I too am worried about the size of the stimulus. The focus on a number bothers me as too mechanistic. We should be focusing on what we should spend the money on that makes sense on its own terms. I call it "Cowen's Creed".

It's not fair to say that there are no explanations of how it might work, but they're controversial. That's why I fall back on Cowen's Creed.

"Consumers should not be regarded as Pavlov’s dogs, automatically responding to stimuli offered by politicians. Consumers are guided by expectations. They take a longer term view in making their spending and saving decisions. This limits the stimulating effect of most temporary tax cuts relative to permanent ones. Consumers also have concerns about the fiscal sustainability of their governments in assessing their long-term disposable income. Research suggests that when the ratio of public debt to gross domestic product is already high, the multiplier effect of fiscal stimulus is low. In extreme cases, fiscal expansion may even be contractionary. This fact should reduce the number of countries that undertake fiscal stimulus, especially if one considers their unfunded liabilities and the fiscal consequences of the public interventions undertaken so far."

This I completely agree with. Incentives of any kind are not automatic as to their results. Also, the WSJ/NBC Poll showed that people are far more aware of our current fiscal situation than many believe. The stimulus is a risk.

"Not only is there a danger that the high initial level of public debt relative to GDP will limit the impact of any fiscal stimulus. In addition, the sheer size of a stimulus package, which would lead to a deterioration of a country’s fiscal position, may have a negative effect on consumer confidence. "

This seems possible.

"Consider Sweden’s banking crisis in the early 1990s. Discretionary fiscal stimulus was immense, but counter-productive. With public debt growing fast, households and entrepreneurs became pessimistic about the future of the country. This pulled private spending down. Besides, risk premiums rose to the same level as in Italy, which had a tradition of excessively loose fiscal policy. This is a warning that cheap financing of radically increased budget deficits should not be taken for granted. The current crisis has taught consumers in many countries that there are limits to their debt.
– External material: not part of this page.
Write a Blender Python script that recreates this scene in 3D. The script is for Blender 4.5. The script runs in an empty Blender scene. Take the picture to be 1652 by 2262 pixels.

Do we want to learn this lesson in relation to the public debt as well?"

There are differences in the two types of debt, but, going forward, it would be nice if people got behind the idea of drastically lowering the debt.

"A large fiscal stimulus may also turn out to have a negative impact on financial intermediation. Financial turbulence generates the risk of a credit crunch. How to mitigate this danger is a major worry of many governments. One of the reasons banks are reluctant to lend is they have insufficient capital. According to the International Monetary Fund’s recent “Global Financial Stability Report,” banks need globally almost $700bn (€540bn, £474bn) of additional capital. A simultaneous large borrowing by governments to finance their fiscal stimulus could make it more difficult for banks to gain access to global capital markets and possibly limit any increases in their capital and lending. The ability of the emerging economies to finance their growth will also be affected. Large fiscal stimulus by developed economies could deepen a credit crunch in the less developed one."

These are possible problems.

"One thing is sure: a large fiscal stimulus would increase public indebtedness and impose a burden on future growth. Big increases in public investments are likely to be wasteful, as it is not possible to have a long backlog of well-prepared projects. In addition, political pressures might dominate considerations. A large increase in spending may also raise the possibility of corruption. A fiscal stimulus that temporarily lowers indirect taxes at the cost of future increases in marginal income taxes (for example, in the UK) does not improve incentives to work, invest and innovate."

All of these are possible problems.

"The effects of large fiscal stimulus in most countries are likely to be disappointing, while the longer time impact would be negative. The financial crisis is blamed on, among other things, deficient risk management. The proposals for a large fiscal stimulus suffer from the same weakness."

No one's omniscient. Look, the stimulus, printing money, propping up mortgages, bailing people out, are all risky and possible failures. But deflation and a downward spiral of confidence in markets and governments is also a terrible risk.

I think that this is a good post in that it reminds us to be very prudent in the amount of money we spend on a stimulus and what we spend it on. This is not a cavalier decision. Obviously some people see the stimulus as the road to a greater role for government in the future. I do not.

This is an Existential Choice. Kantian Moral Theory gives the impression that there is always a clear and principled way to make a decision. Existentialism understands that sometimes there are only bad choices, and no clear and principled way to make a decision. We're currently engaging in a series of decisions that defy easy answers. Risk is inherent in every decision we are going to make.